The Bush about-face, which leaves Israel high and dry against a regime committed to wipe the Jewish state off the map, may be designed to draw attention from the happy communion between the Saudi monarch and Iranian president in Doha and other policy debacles.
After years of foot-dragging, Tehran has decided it has nothing to fear from the US and so why bother with further engagement over its nuclear program? Deputy foreign minister Saeed Jalili, the dour official who took over negotiations from the urbane Ali Larijani, did not mince his words with the Solana. According to the New York Times, Ahmadinejad’s close ally said: ‘Everything in the past is past, and with me, you start over,'” He added: ‘None of your proposals has any standing.'”
When Solana said that he was under the assumption that there would be continuity in the talks, Mr. Jalili told him he was wrong
The French official described the meeting as “a disaster,” adding “Jalili essentially said: ‘Everything that Larijani has proposed is a dead letter and we have to start from zero.'”
The Iranian official is also quoted as saying: “There is no longer an Iranian nuclear problem,” and the only interlocutor recognized by Iran from now on would be the International Atomic Energy Agency, with whom he claimed Tehran had solved all its problems.

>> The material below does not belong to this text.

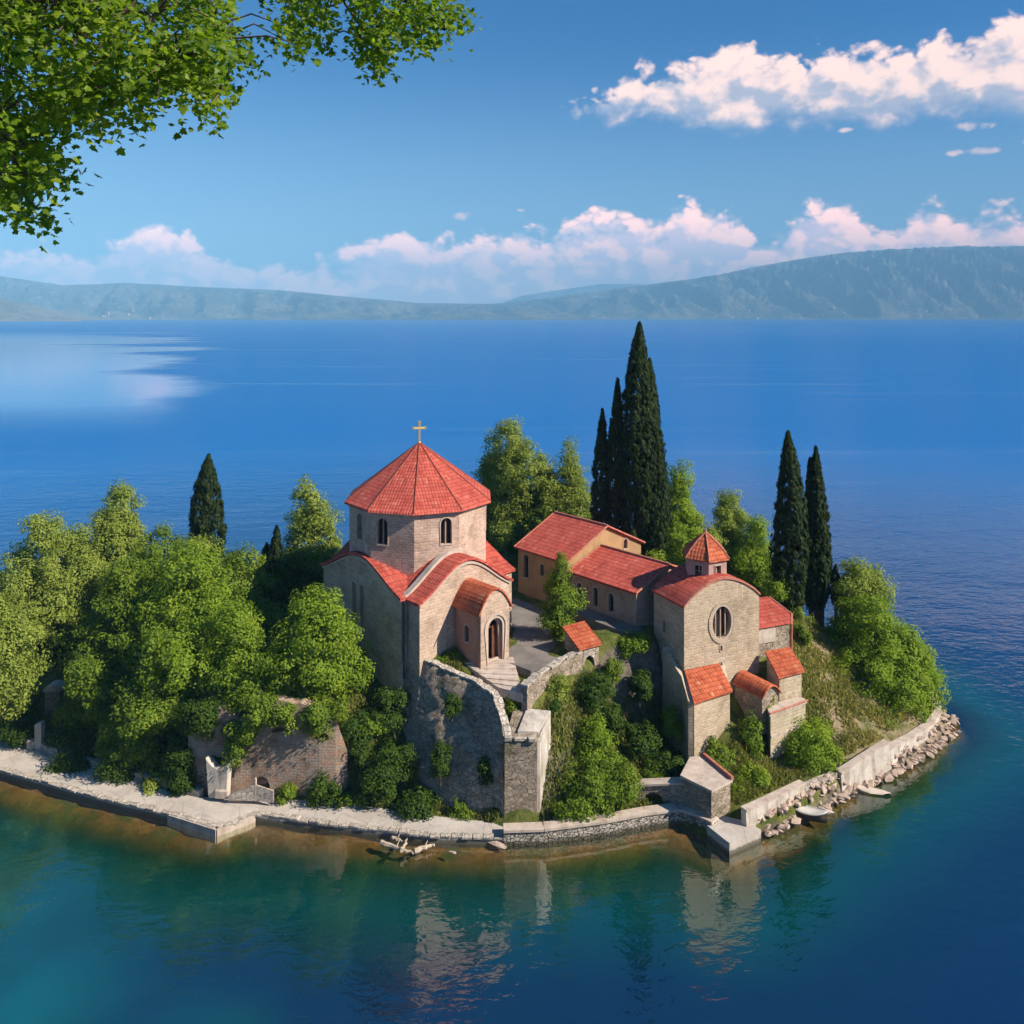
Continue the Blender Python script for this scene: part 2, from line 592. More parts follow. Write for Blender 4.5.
M['tile'] = mat_tile('red_tile', (0.40, 0.068, 0.046), (0.51, 0.108, 0.076), (0.54, 0.18, 0.125), 0.22, 0.33)
M['tile_fine'] = mat_tile('red_tile_fine', (0.41, 0.068, 0.046), (0.52, 0.110, 0.078), (0.55, 0.18, 0.125), 0.18, 0.26)
M['tile_orange'] = mat_tile('orange_tile', (0.38, 0.075, 0.032), (0.50, 0.13, 0.06), (0.56, 0.25, 0.13), 0.2, 0.26)
M['ridge'] = mat_plain('ridge_tile', (0.40, 0.12, 0.08), (0.46, 0.20, 0.14), 3.0)
M['court'] = mat_plain('shade_toned_court', (0.22, 0.195, 0.175), (0.14, 0.13, 0.12), 0.7, 0.95, 0.6, 0.03, 6)  # darkened colour stands in for shade lying over the court and house terrace
M['hip'] = mat_plain('dark_hip', (0.20, 0.05, 0.035), (0.28, 0.09, 0.06), 3.0)
M['pane'] = mat_plain('window_dark', (0.016, 0.014, 0.016), (0.03, 0.022, 0.02), 2.0, 0.25, 0.0)
M['wood'] = mat_plain('brown_wood', (0.11, 0.042, 0.022), (0.17, 0.065, 0.035), 3.0, 0.7)
M['frame'] = mat_plain('stone_surround', (0.50, 0.41, 0.33), (0.42, 0.33, 0.27), 3.0)
M['mullion'] = mat_plain('bleached_wood', (0.30, 0.21, 0.16), (0.38, 0.28, 0.22), 3.0)
M['iron'] = mat_plain('dark_iron', (0.05, 0.05, 0.055), (0.08, 0.075, 0.07), 3.0, 0.5)
M['bark'] = mat_plain('bark', (0.085, 0.06, 0.042), (0.14, 0.105, 0.075), 3.0, 0.95, 0.8, 0.04, 14)
M['greybark'] = mat_plain('driftwood', (0.52, 0.43, 0.33), (0.38, 0.30, 0.22), 3.0, 0.9, 0.5, 0.03)
M['rock'] = mat_plain('shore_stone', (0.50, 0.385, 0.31), (0.30, 0.225, 0.175), 2.6, 0.9, 0.8, 0.06, 5)
M['paleslab'] = mat_plain('pale_slab_rock', (0.60, 0.50, 0.42), (0.46, 0.37, 0.30), 1.4, 0.9, 0.6, 0.05, 5)
M['hull'] = mat_plain('boat_white', (0.62, 0.57, 0.52), (0.50, 0.45, 0.40), 2.0, 0.6)
M['hull_dark'] = mat_plain('boat_dark', (0.07, 0.05, 0.04), (0.11, 0.08, 0.06), 2.0, 0.6)

m, b = new_mat('gold')
p = principled(b, (0.85, 0.58, 0.16), 0.45)
p.inputs['Metallic'].default_value = 0.7
M['gold'] = m

# path: slabs of worn pale concrete
m, b = new_mat('path_slabs')
geo = b.n('ShaderNodeNewGeometry').outputs['Position']
n_ = b.noise(geo, 0.8, 6, 0.7)
f_ = b.noise(geo, 9.0, 5, 0.7)
col = b.mix(b.sstep(n_, 0.35, 0.68), (0.52, 0.47, 0.42), (0.40, 0.36, 0.32))
col = b.mix(0.4, col, b.ramp(f_, [(0.25, (0.62, 0.6, 0.58)), (0.75, (1.22, 1.2, 1.18))]), 'MULTIPLY')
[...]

The London conversation took place as the five permanent members of the UN Security Council and Germany met in Paris over the weekend to discuss a third sanctions resolution. The Chinese delegate agreed for the first time to join a sanctions motion, but the meeting was unable to agree on the nature of those penalties or the degree of their harshness.
From the posture adopted by Jalili in London, it is clear that Iran is no longer willing to heed international pressure for halting its drive for nuclear arms – especially since the Bush administration is clearly short of backing from the “moderate” Arab front.
In these circumstances, the White House has opted for minimizing the Iranian nuclear arms threat rather than confronting it.